> **Task directions**: Every line of the material below must be repeated exactly.

> **Data extract**:
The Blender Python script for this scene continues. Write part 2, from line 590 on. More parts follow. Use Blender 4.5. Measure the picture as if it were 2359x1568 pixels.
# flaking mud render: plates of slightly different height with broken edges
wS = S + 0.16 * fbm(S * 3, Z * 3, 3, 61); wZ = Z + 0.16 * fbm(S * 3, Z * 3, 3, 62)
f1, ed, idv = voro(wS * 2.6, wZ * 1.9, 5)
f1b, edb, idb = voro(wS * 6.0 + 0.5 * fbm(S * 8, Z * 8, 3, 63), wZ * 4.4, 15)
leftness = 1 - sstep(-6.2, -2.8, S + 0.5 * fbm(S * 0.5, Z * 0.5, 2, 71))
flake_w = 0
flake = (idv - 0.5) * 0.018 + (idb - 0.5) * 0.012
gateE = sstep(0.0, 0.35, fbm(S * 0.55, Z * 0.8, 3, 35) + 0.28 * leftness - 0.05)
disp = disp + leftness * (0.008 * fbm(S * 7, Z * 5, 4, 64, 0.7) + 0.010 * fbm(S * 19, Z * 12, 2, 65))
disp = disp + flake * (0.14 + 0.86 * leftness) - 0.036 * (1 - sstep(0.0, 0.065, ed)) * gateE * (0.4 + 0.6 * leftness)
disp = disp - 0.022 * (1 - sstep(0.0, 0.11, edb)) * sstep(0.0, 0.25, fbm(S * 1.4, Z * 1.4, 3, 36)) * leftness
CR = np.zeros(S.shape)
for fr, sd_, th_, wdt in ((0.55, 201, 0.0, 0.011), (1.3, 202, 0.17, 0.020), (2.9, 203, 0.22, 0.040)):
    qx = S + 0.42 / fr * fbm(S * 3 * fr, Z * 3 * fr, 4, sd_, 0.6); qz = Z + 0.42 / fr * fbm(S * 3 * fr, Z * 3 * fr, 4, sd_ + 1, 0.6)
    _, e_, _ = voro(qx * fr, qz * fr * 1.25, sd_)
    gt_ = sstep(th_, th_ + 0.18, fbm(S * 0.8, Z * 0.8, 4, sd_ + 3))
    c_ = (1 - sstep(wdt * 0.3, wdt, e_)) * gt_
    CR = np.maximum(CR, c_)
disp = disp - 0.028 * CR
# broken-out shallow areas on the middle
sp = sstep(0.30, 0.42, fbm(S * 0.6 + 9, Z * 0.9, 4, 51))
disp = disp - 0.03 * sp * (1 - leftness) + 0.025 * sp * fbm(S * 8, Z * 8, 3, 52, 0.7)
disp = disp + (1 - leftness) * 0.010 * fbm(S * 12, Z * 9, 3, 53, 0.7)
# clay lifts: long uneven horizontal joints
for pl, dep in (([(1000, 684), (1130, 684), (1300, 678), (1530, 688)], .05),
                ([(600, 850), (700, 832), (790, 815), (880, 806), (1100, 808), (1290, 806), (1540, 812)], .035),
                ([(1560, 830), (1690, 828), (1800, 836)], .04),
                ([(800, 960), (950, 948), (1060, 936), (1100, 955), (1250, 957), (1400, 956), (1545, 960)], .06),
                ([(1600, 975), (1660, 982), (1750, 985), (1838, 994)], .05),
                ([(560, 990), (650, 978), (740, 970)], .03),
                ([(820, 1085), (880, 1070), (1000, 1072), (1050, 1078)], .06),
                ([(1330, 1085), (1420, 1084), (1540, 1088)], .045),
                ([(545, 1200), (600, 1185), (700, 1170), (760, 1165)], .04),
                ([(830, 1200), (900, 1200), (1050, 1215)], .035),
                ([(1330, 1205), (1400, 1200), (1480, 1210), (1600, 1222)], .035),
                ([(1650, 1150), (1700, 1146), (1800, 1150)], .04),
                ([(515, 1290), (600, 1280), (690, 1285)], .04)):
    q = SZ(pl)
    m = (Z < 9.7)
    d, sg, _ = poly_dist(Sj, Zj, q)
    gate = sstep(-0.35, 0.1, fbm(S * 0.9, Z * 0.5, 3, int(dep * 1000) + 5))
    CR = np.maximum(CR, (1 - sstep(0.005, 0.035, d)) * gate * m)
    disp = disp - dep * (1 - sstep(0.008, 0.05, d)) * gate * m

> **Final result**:
The Blender Python script for this scene continues. Write part 2, from line 590 on. More parts follow. Use Blender 4.5. Measure the picture as if it were 2359x1568 pixels.
# flaking mud render: plates of slightly different height with broken edges
wS = S + 0.16 * fbm(S * 3, Z * 3, 3, 61); wZ = Z + 0.16 * fbm(S * 3, Z * 3, 3, 62)
f1, ed, idv = voro(wS * 2.6, wZ * 1.9, 5)
f1b, edb, idb = voro(wS * 6.0 + 0.5 * fbm(S * 8, Z * 8, 3, 63), wZ * 4.4, 15)
leftness = 1 - sstep(-6.2, -2.8, S + 0.5 * fbm(S * 0.5, Z * 0.5, 2, 71))
flake_w = 0
flake = (idv - 0.5) * 0.018 + (idb - 0.5) * 0.012
gateE = sstep(0.0, 0.35, fbm(S * 0.55, Z * 0.8, 3, 35) + 0.28 * leftness - 0.05)
disp = disp + leftness * (0.008 * fbm(S * 7, Z * 5, 4, 64, 0.7) + 0.010 * fbm(S * 19, Z * 12, 2, 65))
disp = disp + flake * (0.14 + 0.86 * leftness) - 0.036 * (1 - sstep(0.0, 0.065, ed)) * gateE * (0.4 + 0.6 * leftness)
disp = disp - 0.022 * (1 - sstep(0.0, 0.11, edb)) * sstep(0.0, 0.25, fbm(S * 1.4, Z * 1.4, 3, 36)) * leftness
CR = np.zeros(S.shape)
for fr, sd_, th_, wdt in ((0.55, 201, 0.0, 0.011), (1.3, 202, 0.17, 0.020), (2.9, 203, 0.22, 0.040)):
    qx = S + 0.42 / fr * fbm(S * 3 * fr, Z * 3 * fr, 4, sd_, 0.6); qz = Z + 0.42 / fr * fbm(S * 3 * fr, Z * 3 * fr, 4, sd_ + 1, 0.6)
    _, e_, _ = voro(qx * fr, qz * fr * 1.25, sd_)
    gt_ = sstep(th_, th_ + 0.18, fbm(S * 0.8, Z * 0.8, 4, sd_ + 3))
    c_ = (1 - sstep(wdt * 0.3, wdt, e_)) * gt_
    CR = np.maximum(CR, c_)
disp = disp - 0.028 * CR
# broken-out shallow areas on the middle
sp = sstep(0.30, 0.42, fbm(S * 0.6 + 9, Z * 0.9, 4, 51))
disp = disp - 0.03 * sp * (1 - leftness) + 0.025 * sp * fbm(S * 8, Z * 8, 3, 52, 0.7)
disp = disp + (1 - leftness) * 0.010 * fbm(S * 12, Z * 9, 3, 53, 0.7)
# clay lifts: long uneven horizontal joints
for pl, dep in (([(1000, 684), (1130, 684), (1300, 678), (1530, 688)], .05),
                ([(600, 850), (700, 832), (790, 815), (880, 806), (1100, 808), (1290, 806), (1540, 812)], .035),
                ([(1560, 830), (1690, 828), (1800, 836)], .04),
                ([(800, 960), (950, 948), (1060, 936), (1100, 955), (1250, 957), (1400, 956), (1545, 960)], .06),
                ([(1600, 975), (1660, 982), (1750, 985), (1838, 994)], .05),
                ([(560, 990), (650, 978), (740, 970)], .03),
                ([(820, 1085), (880, 1070), (1000, 1072), (1050, 1078)], .06),
                ([(1330, 1085), (1420, 1084), (1540, 1088)], .045),
                ([(545, 1200), (600, 1185), (700, 1170), (760, 1165)], .04),
                ([(830, 1200), (900, 1200), (1050, 1215)], .035),
                ([(1330, 1205), (1400, 1200), (1480, 1210), (1600, 1222)], .035),
                ([(1650, 1150), (1700, 1146), (1800, 1150)], .04),
                ([(515, 1290), (600, 1280), (690, 1285)], .04)):
    q = SZ(pl)
    m = (Z < 9.7)
    d, sg, _ = poly_dist(Sj, Zj, q)
    gate = sstep(-0.35, 0.1, fbm(S * 0.9, Z * 0.5, 3, int(dep * 1000) + 5))
    CR = np.maximum(CR, (1 - sstep(0.005, 0.035, d)) * gate * m)
    disp = disp - dep * (1 - sstep(0.008, 0.05, d)) * gate * m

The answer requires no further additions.